Ex's are Ex's for a reason

  I really thought that my ex and I had reached a point where we could talk without arguing or getting angry. I was definitely wrong. I remarried 2 years ago and my ex remarried last year. Which is fantastic. The problem is, his wife is...well I have no words that could explain it in a nice way. All I can safely say is that she is definitely NOT about doing what is right for the kids. It came down to me telling my ex today that he needs to grow a pair and tell her that the kids come first. That it is NOT about her. I for the life of me, can not figure out what this woman thinks she is doing. Maybe it's just me but, I think that this is between me and my ex. She has nothing to do with it.
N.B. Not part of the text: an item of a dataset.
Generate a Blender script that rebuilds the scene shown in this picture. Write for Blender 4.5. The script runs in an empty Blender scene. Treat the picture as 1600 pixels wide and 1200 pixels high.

Daniel stands on the sidelines and acknowledges that when it comes to serious issues that involve the kids, that I have to deal with my ex. He has never thrown a fit about it and he sure as hell hasn't interfered the way my ex's wife has and does. The conversation tonight ended with me telling my ex that he won't hear from me again. I told him that he is free to communicate with the kids, as he has always been free to do. I have not kept him from talking to them or seeing them. But I made it very clear that  it is his responsibility to maintain a relationship with the kids. That is no longer my job. It is not my responsibility. He is a grown man and he needs to hold himself accountable for his actions. While I don't really care if his wife likes me or not, I do care about whether she makes things hard for my children. I told him I will NOT tolerate another phone call from her screaming and yelling, making my kids feel like crap. I told him, I will not allow it. I am done dealing with her.  I am so angry right now that I can't think straight.